Авторитет Алексея Васильевича, полное доверие ему как научному руководителю, ученому помогли нам найти удивительного человека — доктора филологических наук, профессора Петра Ивановича Плукша.

Профессор Плукш, сам с удовольствием читавший Юлиана Семенова, очень удивился, что нашлась в «далекой Азии столь рисковая аспирантка».

Он с явным, искренним, а не показным энтузиазмом согласился стать моим оппонентом. Конечно, он вздохнул, когда мы его поставили прямо-таки в прифронтовые условия (написать за сутки отзыв — дело нешуточное), но на следующий день в 6.15 вечера под неодобрительно-строгим взглядом ученого секретаря, еле переводя дух, я сдала все отзывы и диссертацию в секретариат.

Я опоздала на пятнадцать минут. Все заканчивали работу в 6 часов.
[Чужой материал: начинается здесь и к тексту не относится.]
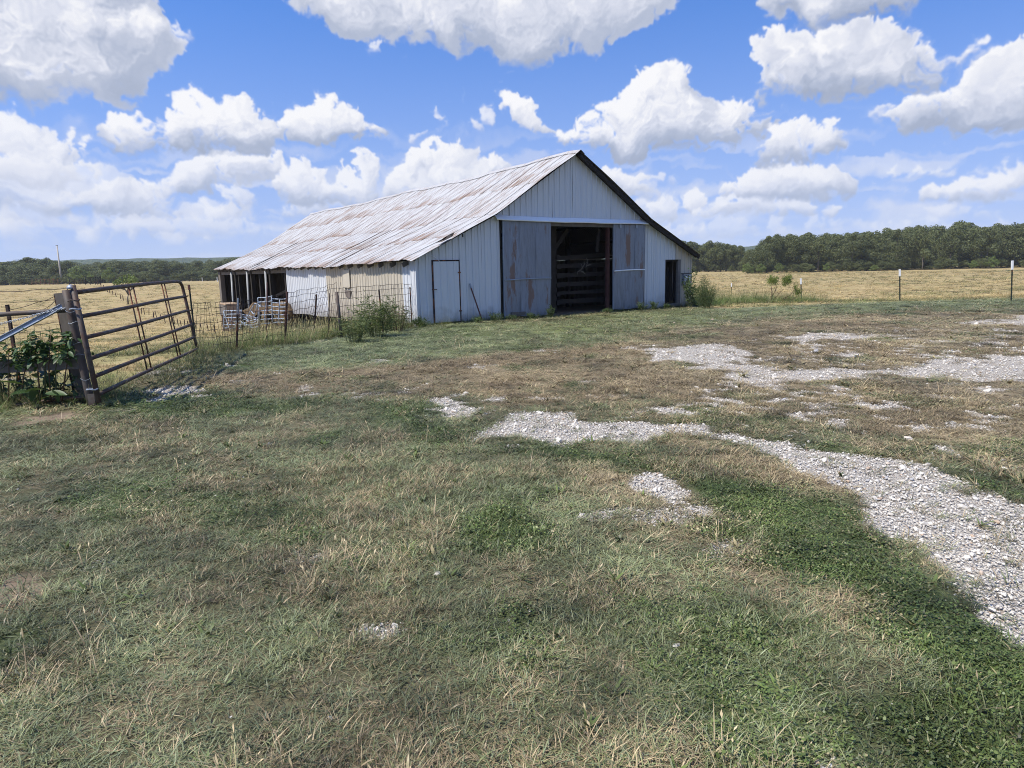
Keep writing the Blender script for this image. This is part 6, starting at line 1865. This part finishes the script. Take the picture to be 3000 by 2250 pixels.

До защиты оставалось ровно тридцать дней, как и было положено по инструкциям ВАК.

 

ВОСПОМИНАНИЯ ЖУРНАЛИСТКИ ТАТЬЯНЫ БАРСКОЙ

 

В августе 1982 года в Доме творчества Союза писателей, как всегда людно, полный аншлаг. Этот литературный Олимп хранил память о Паустовском, Маршаке, Фадееве, Твардовском, Луговском, Каверине, Окуджаве, Вознесенском. Легче назвать тех, кто тут не бывал.

Проходя мимо нашей редакции газеты «Советский Крым» (ныне «Крымская газета»), которая размещалась тогда на полпути от Дома творчества к набережной, писатели непременно к нам заглядывали, приносили отрывки из будущих книг. Мы их печатали на традиционной литературной странице «Воскресное чтение».

Юлиан Семенов появился неожиданно. Он вообще оказался непредсказуемым. Экспромт, импровизация были свойственны его натуре. Этим он был интересен и привлекателен. Накануне взволнованный фотограф Валерий Макинько рассказал нам, что встретился на Ялтинской киностудии с Семеновым и сфотографировал его!

На следующий день во дворе редакции появился плотной комплекции бородатый человек в рубашке защитного цвета с большими карманами на груди, из которых выглядывали авторучка и пачка сигарет. Представился: «Юлиан Семенов. Прошу любить и жаловать».

Все последующие годы нашего с ним общения и сотрудничества были верны этому призыву: любили и всегда жаловали. На протяжении многих лет на страницах нашей газеты печатались главы из его будущих книг, над которыми он работал в гостинице «Ялта», в Доме творчества писателей, в санатории «Россия». Все гонорары просил перечислять в Фонд мира.

Вскоре Семенов стал своим человеком в городе. Он вникал во все проблемы, связанные с развитием туризма, культуры, музеев, в частности очень близко к сердцу принимал судьбу Ливадийского дворца. Предлагал создать при нем Центр международных исследований «Восток — Запад»…

…На читательскую встречу с Юлианом в кинотеатре «Сатурн» в декабре 1982 года собралось более тысячи зрителей.

Он появился на сцене легко и стремительно. Контакт с залом возник мгновенно. Его слушали затаив дыхание. Ни один вопрос не остался без ответа. Любимой формой общения оставался диалог.

Зрители даже не подозревали, что перед ними стоит человек с температурой 39, простуженный, буквально за несколько минут до встречи поднявшийся с постели.

Когда мы, организаторы встречи, пришли к нему в Дом творчества и увидели, в каком он состоянии, стали уговаривать перенести ее на другое время.

Он решительно сказал: «Ни за что! Ведь там же собрались люди!»

Помимо писательского таланта он еще обладал огромным даром любви и уважения к людям, какого бы звания и положения они ни были…

Поражали его общительность, открытость, неуемная работоспособность и вместе с тем какая-то моцартовская легкость.